Today Tanzania hosts some 350,000 refugees and asylum seekers, of whom 256,850 have arrived from Burundi since April 2015.
On July 20, President John Magufuli called on the Burundian refugees now in the country to return home voluntarily and help build their country, asserting that now there was security in the tiny central African country.
Magufuli's remarks were in support of an earlier plea by Burundian president Pierre Nkurunziza, who had called on his fellow countrymen to go back home and help rebuild their country because the "war is over."
Magufuli also took a swipe at international humanitarian bodies for trying to convince refugees not to return to their home countries because of continued insecurity, just so they can continue receiving aid from donors.
The president also directed the Ministry of Home Affairs not to grant citizenship to any more Burundian refugees coming into Tanzania.
In June, the UN refugee agency said Tanzania remained the largest host of Burundian refugees.
Tanzania is currently home to more than 315,000 refugees and asylum-seekers, mainly from Burundi and the Democratic Republic of the Congo.
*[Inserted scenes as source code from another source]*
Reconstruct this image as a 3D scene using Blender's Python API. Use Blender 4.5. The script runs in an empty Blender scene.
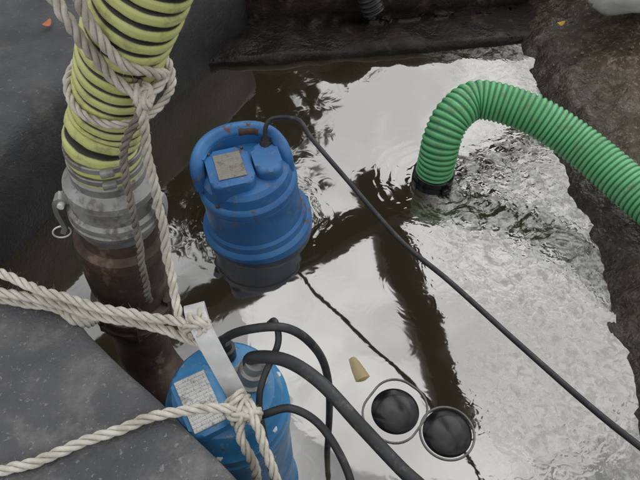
import bpy, bmesh, math, random
from mathutils import Vector, Matrix, noise as mnoise
random.seed(7)
sc=bpy.context.scene
V=Vector
# ---------------------------------------------------------------- materials
def newmat(name):
    m=bpy.data.materials.new(name); m.use_nodes=True
    nt=m.node_tree
    for n in list(nt.nodes): nt.nodes.remove(n)
    out=nt.nodes.new('ShaderNodeOutputMaterial')
    return m,nt,out
class G:
    def __init__(s,nt): s.nt=nt
    def n(s,t,**k):
        nd=s.nt.nodes.new(t)
        for a,b in k.items(): setattr(nd,a,b)
        return nd
    def l(s,a,b): s.nt.links.new(a,b)
    def pos(s):
        return s.n('ShaderNodeNewGeometry').outputs['Position']
    def obj(s):
        return s.n('ShaderNodeTexCoord').outputs['Object']
    def noise(s,vec,scale,detail=6,rough=.6,dist=0):
        n=s.n('ShaderNodeTexNoise'); n.inputs['Scale'].default_value=scale
        n.inputs['Detail'].default_value=min(detail,3.5); n.inputs['Roughness'].default_value=rough
        n.inputs['Distortion'].default_value=dist
        s.l(vec,n.inputs['Vector']); return n.outputs['Fac']
    def ramp(s,fac,a,b,lo=0.,hi=1.):
        n=s.n('ShaderNodeMapRange'); n.interpolation_type='SMOOTHSTEP'
        n.inputs['From Min'].default_value=a; n.inputs['From Max'].default_value=b
        n.inputs['To Min'].default_value=lo; n.inputs['To Max'].default_value=hi
        s.l(fac,n.inputs['Value']); return n.outputs['Result']
    def mix(s,fac,a,b):
        n=s.n('ShaderNodeMix',data_type='RGBA')
        for sock,val in ((n.inputs[0],fac),(n.inputs[6],a),(n.inputs[7],b)):
            if isinstance(val,(int,float)): sock.default_value=val
            elif isinstance(val,tuple): sock.default_value=(*val,1)
            else: s.l(val,sock)
        return n.outputs[2]
    def math(s,op,a,b=0.,c=None):
        n=s.n('ShaderNodeMath',operation=op)
        for i,val in enumerate((a,b,c)):
            if val is None: continue
            if isinstance(val,(int,float)): n.inputs[i].default_value=val
            else: s.l(val,n.inputs[i])
        return n.outputs[0]
    def bump(s,h,strength,dist,nrm=None):
        n=s.n('ShaderNodeBump'); n.inputs['Strength'].default_value=strength
        n.inputs['Distance'].default_value=dist; s.l(h,n.inputs['Height'])
        if nrm: s.l(nrm,n.inputs['Normal'])
        return n.outputs['Normal']
    def bsdf(s,out,col,rough,metal=0.,normal=None,spec=.5,coat=0):
        b=s.n('ShaderNodeBsdfPrincipled')
        for k,val in (('Base Color',col),('Roughness',rough),('Metallic',metal),('Specular IOR Level',spec),('Coat Weight',coat)):
            if isinstance(val,(int,float)): b.inputs[k].default_value=val
            elif isinstance(val,tuple): b.inputs[k].default_value=(*val,1)
            else: s.l(val,b.inputs[k])
        if normal: s.l(normal,b.inputs['Normal'])
        s.l(b.outputs[0],out.inputs['Surface']); return b
def dirty(name,c1,c2,c3=None,scale=8,m3=(.58,.66),s3=14,rough=(.4,.7),metal=0.,bump=.3,bd=.002,bs=60,spec=.5,wet=None,c4=None,m4=(.6,.68),s4=4):
    m,nt,out=newmat(name); g=G(nt); p=g.pos()
    f=g.noise(p,scale,3,.65)
    col=g.mix(g.ramp(f,.3,.7),c1,c2)
    if c3:
        k=g.ramp(g.noise(p,s3,3.5,.75),m3[0],m3[1])
        col=g.mix(k,col,c3)
    if c4:
        k4=g.ramp(g.noise(p,s3*s4,2,.75),*m4)
        col=g.mix(k4,col,c4)
    r=g.ramp(f,.3,.7,rough[1],rough[0])
    if wet:   # darker and shinier close to the water level (wet=z height)
        sx=g.n('ShaderNodeSeparateXYZ'); g.l(p,sx.inputs[0])
        zz=g.math('ADD',sx.outputs[2],g.math('MULTIPLY',f,-.12))
        w=g.ramp(zz,-.04,wet,1,0)
        col=g.mix(w,col,g.mix(.75,col,(.006,.005,.004)))
        r=g.math('SUBTRACT',r,g.math('MULTIPLY',w,.3))
    met=metal
    if c3 and metal: met=g.math('MULTIPLY',g.math('SUBTRACT',1.,k),metal)
    nr=g.bump(g.noise(p,bs,2.5,.7),bump,bd) if bump else None
    g.bsdf(out,col,r,met,nr,spec); return m
M={}
M['blue']=dirty('blue_paint',(.022,.115,.32),(.04,.175,.41),(.12,.055,.038),scale=6,m3=(.62,.66),s3=8,rough=(.34,.58),bump=.25,bd=.0012,bs=70,c4=(.09,.16,.25),m4=(.56,.72))
M['blue2']=dirty('blue_paint_new',(.03,.18,.41),(.05,.24,.48),(.10,.07,.06),scale=9,m3=(.63,.70),s3=18,rough=(.28,.5),bump=.2,bd=.001,bs=90,c4=(.2,.28,.34))
M['iron']=dirty('rusty_iron',(.04,.026,.02),(.10,.06,.042),(.17,.115,.08),scale=12,rough=(.5,.85),bump=.6,bd=.003,bs=45)
M['silver']=dirty('cast_aluminium',(.40,.40,.39),(.25,.245,.23),(.12,.105,.09),scale=14,m3=(.50,.66),s3=22,rough=(.35,.6),metal=.6,bump=.5,bd=.0015,bs=110)
M['steel']=dirty('stainless_steel',(.78,.78,.77),(.62,.62,.61),(.34,.31,.26),scale=20,m3=(.54,.72),rough=(.35,.5),metal=.1,bump=.1,bd=.0005)
M['black']=dirty('black_rubber',(.012,.012,.013),(.03,.029,.028),(.07,.062,.05),scale=15,m3=(.62,.75),s3=30,rough=(.35,.6),bump=0)
M['cable']=dirty('cable_rubber',(.014,.015,.017),(.03,.031,.033),(.1,.09,.075),scale=18,m3=(.56,.76),s3=35,rough=(.4,.6),bump=0)
M['wet']=dirty('wet_black_rubber',(.005,.005,.006),(.012,.012,.012),None,scale=15,rough=(.12,.25),bump=.1,bd=.001,bs=40,spec=.35)
M['rim']=dirty('grey_rubber',(.12,.12,.115),(.2,.195,.185),None,scale=25,rough=(.4,.6),bump=0)
M['slab']=dirty('dark_concrete',(.066,.067,.071),(.112,.112,.114),(.155,.153,.147),scale=4,m3=(.46,.72),s3=16,rough=(.65,.85),bump=1.,bd=.004,bs=140,c4=(.20,.20,.195),m4=(.60,.72),s4=7)
M['lblock']=dirty('wet_dark_concrete',(.056,.057,.060),(.092,.093,.096),(.125,.12,.11),scale=4,m3=(.48,.72),s3=7,rough=(.6,.85),bump=.9,bd=.004,bs=80,wet=.38,c4=(.16,.16,.15),m4=(.62,.74),s4=12)
M['wall']=dirty('wet_brown_concrete',(.014,.010,.008),(.036,.026,.019),(.085,.061,.043),scale=5,m3=(.54,.70),s3=12,rough=(.6,.9),bump=.9,bd=.009,bs=30,wet=.02,spec=.3)
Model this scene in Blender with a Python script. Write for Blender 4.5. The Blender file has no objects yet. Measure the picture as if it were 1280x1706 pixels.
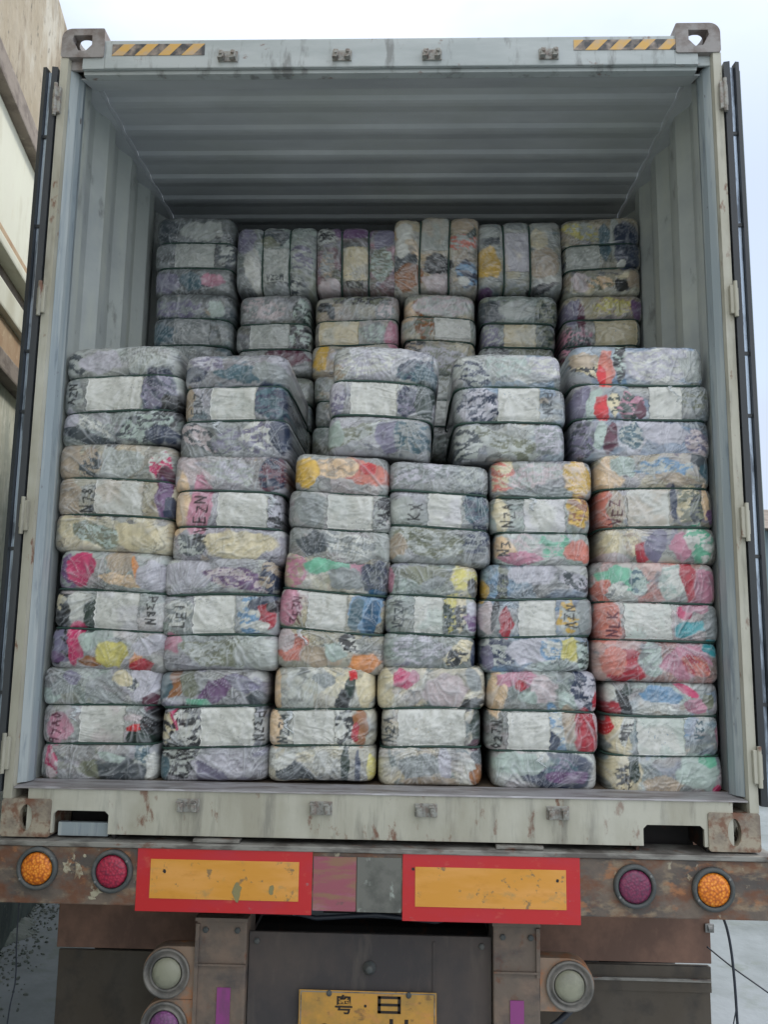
import bpy, bmesh, math, random
import numpy as np
from mathutils import Vector, Matrix
from mathutils.geometry import tessellate_polygon
R = math.radians
scene = bpy.context.scene
COLL = scene.collection
ZB = 1.2            # height of the container's underside above the ground

# ---------------------------------------------------------------- camera
cam_data = bpy.data.cameras.new('camera')
cam = bpy.data.objects.new('camera', cam_data); COLL.objects.link(cam)
cam_data.sensor_fit = 'HORIZONTAL'; cam_data.sensor_width = 36.0
cam_data.lens = 36.0*1411.93/1280
cam_data.clip_start = 0.05; cam_data.clip_end = 500
pit, yaw, rol = R(8.6549), R(-1.8687), R(.8066)
F = Vector((math.sin(yaw)*math.cos(pit), math.cos(yaw)*math.cos(pit), math.sin(pit)))
Rt = F.cross(Vector((0,0,1))).normalized(); Up = Rt.cross(F)
R2 = Rt*math.cos(rol)+Up*math.sin(rol); U2 = R2.cross(F)
m = Matrix((R2, U2, -F)).transposed().to_4x4(); m.translation = Vector((.1061,-2.834,.6415+ZB))
cam.matrix_world = m
scene.camera = cam

# ---------------------------------------------------------------- world, sun, exposure
SUN_EL, SUN_AZ = R(48), R(62)      # azimuth from +Y towards +X: behind the container, to the right
world = bpy.data.worlds.new('World'); scene.world = world; world.use_nodes = True
nt = world.node_tree; nt.nodes.clear()
wo = nt.nodes.new('ShaderNodeOutputWorld'); bg = nt.nodes.new('ShaderNodeBackground')
sky = nt.nodes.new('ShaderNodeTexSky'); sky.sky_type = 'NISHITA'; sky.sun_disc = False
sky.sun_elevation = SUN_EL; sky.sun_rotation = SUN_AZ; sky.dust_density = 1.5; sky.air_density = 1.0
tc = nt.nodes.new('ShaderNodeTexCoord'); mp = nt.nodes.new('ShaderNodeMapping'); mp.inputs['Scale'].default_value = (1.2,1.2,3.0)
nz = nt.nodes.new('ShaderNodeTexNoise'); nz.inputs['Scale'].default_value = 1.6; nz.inputs['Detail'].default_value = 5
cr = nt.nodes.new('ShaderNodeValToRGB'); cr.color_ramp.elements[0].position = .18; cr.color_ramp.elements[1].position = .55
mx = nt.nodes.new('ShaderNodeMix'); mx.data_type = 'RGBA'
sx = nt.nodes.new('ShaderNodeSeparateXYZ'); nt.links.new(tc.outputs['Generated'], sx.inputs[0])
zr = nt.nodes.new('ShaderNodeMapRange'); zr.interpolation_type = 'SMOOTHSTEP'; zr.inputs['From Min'].default_value = .45; zr.inputs['From Max'].default_value = 1.0; nt.links.new(sx.outputs[2], zr.inputs[0])
yr = nt.nodes.new('ShaderNodeMapRange'); yr.interpolation_type = 'SMOOTHSTEP'; yr.inputs['From Min'].default_value = .3; yr.inputs['From Max'].default_value = -.7; nt.links.new(sx.outputs[1], yr.inputs[0])
c1 = nt.nodes.new('ShaderNodeMix'); c1.data_type = 'RGBA'; c1.inputs[6].default_value = (3.55,4.05,4.95,1); c1.inputs[7].default_value = (8.2,8.5,8.9,1); nt.links.new(yr.outputs[0], c1.inputs[0])
c2 = nt.nodes.new('ShaderNodeMix'); c2.data_type = 'RGBA'; c2.inputs[7].default_value = (10.5,10.9,11.4,1); nt.links.new(zr.outputs[0], c2.inputs[0]); nt.links.new(c1.outputs[2], c2.inputs[6]); nt.links.new(c2.outputs[2], mx.inputs[7])
nt.links.new(tc.outputs['Generated'], mp.inputs[0]); nt.links.new(mp.outputs[0], nz.inputs['Vector'])
nt.links.new(nz.outputs[0], cr.inputs[0]); nt.links.new(cr.outputs[0], mx.inputs[0])
nt.links.new(sky.outputs[0], mx.inputs[6]); nt.links.new(mx.outputs[2], bg.inputs[0])
bg.inputs[1].default_value = 0.11
nt.links.new(bg.outputs[0], wo.inputs[0])
sd = bpy.data.lights.new('sun', 'SUN'); sd.energy = 1.25; sd.angle = R(12); sd.color = (1,.95,.87)
sun = bpy.data.objects.new('sun', sd); COLL.objects.link(sun)
tosun = Vector((math.cos(SUN_EL)*math.sin(SUN_AZ), math.cos(SUN_EL)*math.cos(SUN_AZ), math.sin(SUN_EL)))
sun.rotation_euler = tosun.to_track_quat('Z','Y').to_euler(); sun.location = (8,6,12)
scene.view_settings.view_transform = 'Standard'; scene.view_settings.look = 'None'
scene.view_settings.gamma = 1.0; scene.view_settings.exposure = 0.88
scene.cycles.max_bounces = 8; scene.cycles.diffuse_bounces = 5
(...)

They are hosted in three refugee camps of Nyarugusu, Nduta, and Mtendeli, which face severe pressure.
On Sunday, the United Nations World Food Programme (WFP) appealed for 23.6 million U.S. dollars from now through to December this year to be able to continue meeting the food and nutritional needs of refugees in Tanzania.
The world's largest humanitarian agency fighting hunger worldwide said in a statement that it has been forced to reduce food rations for 320,000 refugees in Mtendeli, Nduta and Nyarugusu Camps in northwest Tanzania as a result of funding shortfalls.
WFP provides refugees, primarily from Burundi and the Democratic Republic of the Congo, with five food commodities of maize meal, pulses, super cereal, vegetable oil and salt.
"Due to funding shortages, all five commodities were reduced for the August distribution, reaching only 62 percent of the 2,100 required kilocalories which is the recommended daily calorie intake," said the statement.
"Without an immediate response from donors, further ration cuts will be necessary as food stocks are simply running out," said WFP Tanzania Country Representative Michael Dunford.